Sick of Religion? Week 4: Devotional Day 1

DAY 1 – Monday

Daily devotional

Read

Mark 2:18; Joel 2:12; Acts 3:1-3

Ask

Use a Study Bible to discover what was the practice of fasting in Jewish culture at the time of Jesus.

Reflect

If you’ve ever experienced great loss, you’ll know how odd and perfunctory eating seems to be in the midst of that. Eating, however necessary and routine, feels completely out of place while mourning, especially because eating is in and of itself a pleasure. When your soul is rent by grief, eating just doesn’t seem appropriate.

If you understand this, then you understand the basic motivation of fasting in the Old Testament. Take a look at most of the passages in the Old Testament regarding fasting, and you’ll see that more often than not fasting is accompanied by sorrow and weeping, as in the passage in Joel from today’s reading. The only time fasting is religiously required of the Israelite people is on the Day of Atonement, and even then, it is an appropriate response to the level of contrition meant for that day. 

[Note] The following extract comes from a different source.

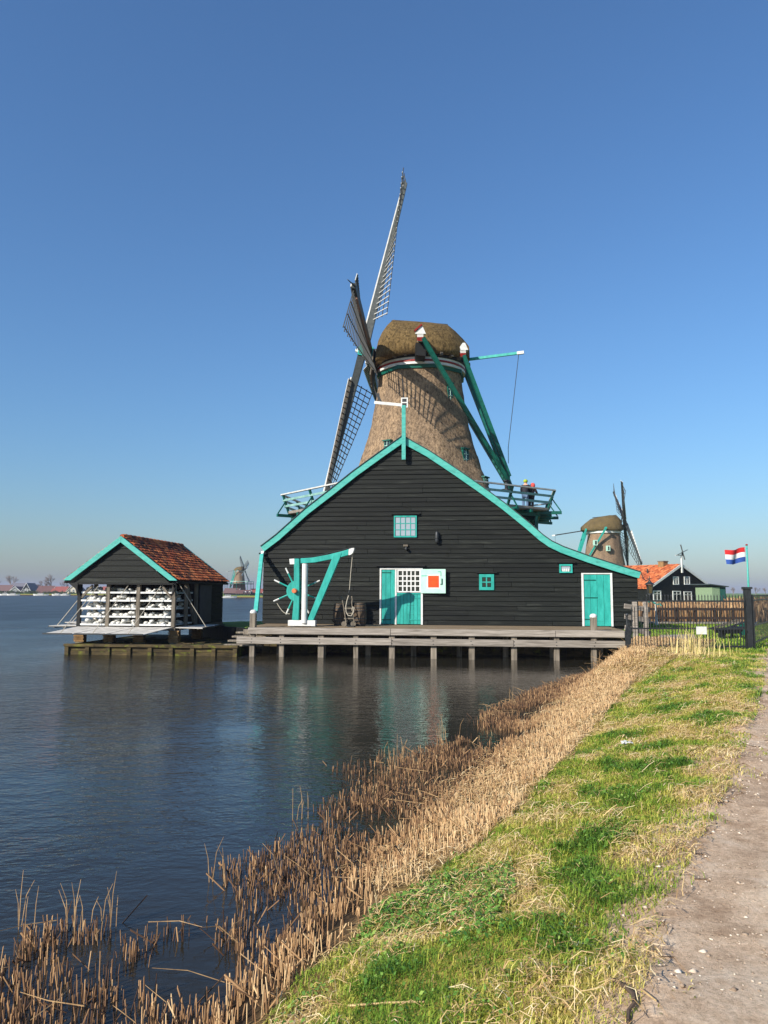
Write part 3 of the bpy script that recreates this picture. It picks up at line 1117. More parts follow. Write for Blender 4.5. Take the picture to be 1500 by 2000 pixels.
T = .13
mb = MB()
a, c2 = cl(564, 1211), cl(617, 1220)
mb.box(a.x, c2.x, -T - .02, T + .02, .03, a.z)
sill = mb.build('sill', M['white'], crane, bevel=.012)
for xx in (-.45, .4):
    MB().box(xx, xx + .2, -.14, .14, 0.0, .05).build('foot_block', M['iron'], crane)
mb = MB()
mb.prism([cl(570, 1211, -T), cl(583, 1211, -T), cl(584, 1180, -T), cl(584.5, 1150, -T), cl(584.5, 1091, -T), cl(574, 1091, -T), cl(574, 1140, -T), cl(573, 1180, -T)], (0, 2 * T, 0))
mb.build('mast', M['teal'], crane, bevel=.012)
mb = MB()
a = cl(595.5, 1212)
mb.lathe((a.x, -.12, a.z - .1), [(.12, 0), (.12, cl(595, 1101).z - a.z + .1)], 14)
mb.build('pivot_pole', M['white'], crane, smooth=False)
mb = MB()
arm_t = [(587, 1090.5), (610, 1089), (640, 1083.5), (668, 1076.5), (681, 1072.5)]
arm_b = [(680, 1084), (668, 1087.5), (645, 1092.5), (615, 1098.5), (587, 1100)]
mb.prism([cl(x, y, -T * .8) for x, y in arm_t + arm_b], (0, 2 * T * .8, 0))
mb.build('jib', M['teal'], crane, bevel=.01)
mb = MB()
mb.prism([cl(x, y, -T * .9) for x, y in ((681, 1072.5), (687, 1070.5), (692, 1070), (691, 1075), (689, 1080), (685, 1083.5), (680.5, 1084.5))], (0, 2 * T * .9, 0))
mb.build('jib_tip', M['white'], crane, bevel=.01)
mb = MB()
mb.prism([cl(x, y, -T * 1.02) for x, y in ((565, 1091.5), (575, 1091), (575, 1102), (566, 1102.5))], (0, 2 * T * 1.02, 0))
mb.build('jib_butt', M['white'], crane, bevel=.01)
mb = MB()
mb.prism([cl(x, y, -T * .92) for x, y in ((651, 1084), (666.5, 1079), (667, 1082), (612, 1211), (600.5, 1211))], (0, 2 * T * .92, 0))
mb.build('strut', M['teal'], crane, bevel=.01)
mb = MB()
mb.tube([cl(574, 1090, 0), cl(620, 1085.5, 0), cl(650, 1078.5, 0), cl(687, 1069.5, 0), cl(690.5, 1074, -.02)], .014, 5)
mb.build('top_rope', M['iron'], crane)
# winding wheel
hc = cl(577, 1154, -.02)
mb = MB()
mb.lathe((hc.x, .17, hc.z), [(.1, 0), (.42, 0), (.42, .08), (.1, .08)], 20, 'y')
wheel = mb.build('winding_wheel', M['teal'], crane)
mb = MB()
mb.lathe((hc.x, -T - .17, hc.z), [(.09, 0), (.1, .02), (.1, .3)], 8, 'y')
mb.build('hub_cap', M['hub'], wheel)
for ang in (155, 204, 117, 64, 24, 246, 300, 340):
    d = Vector((math.cos(math.radians(ang)), 0, math.sin(math.radians(ang))))
    p_, m_, e_ = hc + d * .2 + Vector((0, .24, 0)), hc + d * .80 + Vector((0, .24, 0)), hc + d * 1.05 + Vector((0, .24, 0))
    s_ = MB().tube([p_, m_], .033, 6).build('spoke', M['teal'], wheel)
    MB().tube([m_ + d * .002, e_], [.036, .03], 6).build('grip', M['white'], wheel)
pts = []
p_, q_ = cl(541, 1178, .1), cl(566, 1199, .1)
for k in range(8):
    t = k / 7
    pts.append(p_.lerp(q_, t) + Vector((0, 0, -.14 * math.sin(math.pi * t))))
MB().tube(pts, .014, 5).build('loose_rope', M['rope'], crane)
MB().tube([cl(688.5, 1083, 0), cl(685, 1120, 0), cl(682.5, 1152, 0)], .013, 5).build('hoist_rope', M['rope'], crane)
MB().tube([cl(682.5, 1152, 0), cl(681.5, 1158, 0), cl(683, 1163, 0), cl(679, 1164, 0), cl(678.5, 1160, 0)], .022, 6).build('hook', M['iron'], crane)
pts = [cl(x, y, -.05 + .02 * i) for i, (x, y) in enumerate([(681, 1163), (678, 1172), (675.5, 1184), (676, 1195), (680, 1202), (686, 1203), (690, 1196), (692, 1187), (689, 1185), (687.5, 1192)])]
MB().tube(pts, .02, 6).build('sling_rope', M['rope'], crane)


def barrel(px, w, hpx, rad, label, mat='barrel'):
    q = bl(px, 1219, w)
    o = thing('barrel', BO + UX * q.x + WX * w + Vector((0, 0, DECK_Z)), label, 'barrel', -YAW, 'oak barrels on the quay')
    H = hpx
    prof = lambda t: rad * (1 - .2 * (2 * t - 1) ** 2)
    ns = 18
    for k in range(ns):
        a0, a1 = 2 * math.pi * k / ns + .015, 2 * math.pi * (k + 1) / ns - .015
        vs, fs = [], []
        for j in range(7):
            t = j / 6
            for rr in (prof(t), prof(t) - .03):
                for a in (a0, a1):
                    vs.append((rr * math.cos(a), rr * math.sin(a), H * t))
        for j in range(6):
            b0 = j * 4
            for f in ((0, 1, 5, 4), (1, 3, 7, 5), (3, 2, 6, 7), (2, 0, 4, 6)):
                fs.append(tuple(b0 + i for i in f))
        fs += [(0, 2, 3, 1), (24, 25, 27, 26)]
        MB().add(vs, fs).build('stave', M[mat], o)
    for t in (.06, .22, .34, .66, .78, .94):
        r_ = prof(t) + .006
        MB().lathe((0, 0, H * t - .02), [(r_, 0), (r_ + .003, .02), (r_, .04)], 24, cap=False).build('hoop', M['iron'], o)
    MB().lathe((0, 0, H * .95), [(prof(.95) - .03, 0), (prof(.95) - .03, .02)], 18).build('lid', M['greyframe'], o)
    return o


barrel(703, -1.75, .96, .27, 'brown oak barrel behind the hand truck on the quay')
barrel(663, -1.45, .92, .27, 'dark barrel just right of the crane on the quay')
# hand truck
ht = bl(684, 1220, -2.2)
truck = thing('hand_truck', BO + UX * ht.x - WX * 2.2 + Vector((0, 0, DECK_Z)), 'old wooden sack truck with curved handles between two barrels', 'hand truck', -YAW)


def hl(x, y, w=0):
    q = bl(x, y, -2.2 + w)
    return Vector((q.x - ht.x, w, q.z - DECK_Z))


for xa, ya, xb, yb, xc, yc in ((667, 1165, 670, 1178, 676, 1216), (687, 1165, 687, 1178, 692, 1216)):
    MB().tube([hl(xa, ya, .25), hl(xa + 1, ya + 5, .15), hl(xb, yb, .1), hl(xc, yc, -.1)], .025, 6).build('handle_rail', M['greyframe'], truck)
for y in (1188, 1198, 1208):
    MB().beam(hl(672, y, .05), hl(691, y, .02), .03, .05).build('cross_slat', M['greyframe'], truck)
for x, w in ((672, -.05), (690, .05)):
    p_ = hl(x, 1214, w)
    wl = MB().lathe((p_.x, w - .03, .11), [(.03, 0), (.11, 0), (.11, .06), (.03, .06)], 14, 'y').build('wheel', M['greyframe'], truck)
    MB().lathe((p_.x, w - .035, .11), [(.112, 0), (.118, 0), (.118, .07), (.112, .07)], 14, 'y', cap=False).build('tyre', M['iron'], wl)
MB().box(-.1, .2, -.3, .02, .015, .04).build('toe_plate', M['iron'], truck)

# ================================================================== DRYING SHED ON THE WATER
SW = 30.75
sp0 = atZ(243, 1253, .43)


def shed_local(x, y, w=0.0):
    d = ray(x, y)
    o_ = Vector((sp0.x, sp0.y, 0))
    t = ((o_ + WX * w - CP).dot(WX)) / d.dot(WX)
    p = CP + d * t - o_
    return Vector((p.dot(UX), w, p.z))


shed = thing('drying_shed', (sp0.x, sp0.y, 0), 'small black open drying shed with orange tiled roof standing over the water', 'shed', -YAW)
sl_, sr_ = shed_local(157, 1180).x, shed_local(341, 1180).x
s_eave, s_peak = shed_local(243, 1133).z, shed_local(245, 1049).z
s_floor = shed_local(243, 1224).z
el, er = shed_local(134, 1133).x, shed_local(353, 1133).x
cu = shed_local(245, 1049).x
SD = 6.1
# roof slopes (boarding) and their pantiles
for k, (e, s) in enumerate(((el, -1), (er, 1))):
    mb = MB()
    mb.prism([(cu, -.35, s_peak - .05), (e, -.35, s_eave - .05), (e, -.35, s_eave - .13), (cu, -.35, s_peak - .15)], (0, SD + .6, 0))
    mb.build('roof_slope', M['black'], shed)
    mb = MB()
    mb.prism([(cu, -.44, s_peak + .02), (e, -.44, s_eave + .0), (e + s * -.0, -.44, s_eave - .02), (e - s * .3, -.44, s_eave - .02), (cu, -.44, s_peak - .24)], (0, .085, 0))
    mb.build('gable_board', M['tealtrim'], shed, bevel=.006)
    mb = MB()
    mb.prism([(cu, SD + .26, s_peak + .1), (e, SD + .26, s_eave + .08), (e - s * .3, SD + .26, s_eave - .02), (cu, SD + .26, s_peak - .2)], (0, .07, 0))
    mb.build('gable_board', M['tealtrim'], shed)
# tiles: S-shaped pieces in rows, too small to pick apart singly
tile_m = basic('pantile', S(186, 84, 40, .9), S(104, 48, 26, .9), .8, (5, 5, 5), 8, .3, .01, wear=(S(70, 48, 34), .5, .66, (3, 3, 3)))


def pantiles(name, e0, e1, pk0, pk1, nrow, ncol, mat, parent, seed=3):
    """e0,e1: eave ends, pk0,pk1: ridge ends"""
    r = random.Random(seed)
    e0, e1, pk0, pk1 = map(Vector, (e0, e1, pk0, pk1))
    nn = (e1 - e0).cross(pk0 - e0).normalized()
    if nn.z < 0:
        nn = -nn
    prof = [(0, .0), (.18, .03), (.4, .055), (.62, .05), (.8, .02), (1.02, .008)]
    mb = MB()
    for i in range(nrow):
        for j in range(ncol):
            f0, f1 = i / nrow, min((i + 1.12) / nrow, 1.0)
            lift = r.uniform(0, .015)
            vs = []
            for f, up_ in ((f0, .035 + lift), (f1, .0 + lift)):
                A, B = e0.lerp(pk0, f), e1.lerp(pk1, f)
                for t, h in prof:
                    vs.append(A.lerp(B, (j + t * .99) / ncol) + nn * (h * .8 + up_))
            A, B = e0.lerp(pk0, f0), e1.lerp(pk1, f0)
            for t, h in prof:
                vs.append(A.lerp(B, (j + t * .99) / ncol) + nn * (h * .8 + .01 + lift - .0))
            m = len(prof)
            fs = [(k, k + 1, m + k + 1, m + k) for k in range(m - 1)] + [(2 * m + k, 2 * m + k + 1, k + 1, k) for k in range(m - 1)]
            mb.add(vs, fs)
    o = mb.build(name, mat, parent)
    o['kind'] = 'stuff'
    return o


def tile_mat(name, stops, sc):
    m, nt, b = new_mat(name)
    tc = nt.nodes.new('ShaderNodeTexCoord')
    vo = N(nt, 'ShaderNodeTexVoronoi', i_Scale=sc)
    nz = N(nt, 'ShaderNodeTexNoise', i_Scale=2.5, i_Detail=8.0, i_Roughness=.7)
    nt.links.new(tc.outputs['Object'], vo.inputs['Vector'])
    nt.links.new(tc.outputs['Object'], nz.inputs['Vector'])
    sep = nt.nodes.new('ShaderNodeSeparateColor')
    nt.links.new(vo.outputs['Color'], sep.inputs[0])
    f = math_n(nt, 'ADD', math_n(nt, 'MULTIPLY', sep.outputs[0], .55), math_n(nt, 'MULTIPLY', nz.outputs[0], .5))
    c = ramp(nt, f, stops)
    nt.links.new(c, b.inputs['Base Color'])
    b.inputs['Roughness'].default_value = .85
    return m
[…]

With all that in mind, fasting wasn’t necessarily a religious ritual, it was just a natural response to grief. In a greater sense then, you could consider fasting to be a way of acknowledging the greater needs of your soul over your body. You can see this sense of fasting in today’s passage from Acts, where the early church prays and fasts, presumably because what was more important than food then was knowing God’s will. They yearned for it, more than they yearned for their next meal.

Before we continue to explore the rest of the passage this week, it’s worth considering this basic principle of fasting: we are spiritual creatures in need of spiritual food. Whether our fasting is driven by grief, or by a desire for the something only God can give (see John 6:35), it seems to me that Scripture is teaching us that the motivation for fasting should come from the soul and not a sense of religious obligation.

And yet, sometimes we lead our soul by the posture of our body. Sometimes we practice what is true and right before our emotions and mind line up with it. With that in mind, consider skipping a meal today, or later this week, and spending the time you would have eaten to dwell on what spiritual food you may be hungry for in Jesus. Perhaps in your physical hunger you will sense what your soul craves.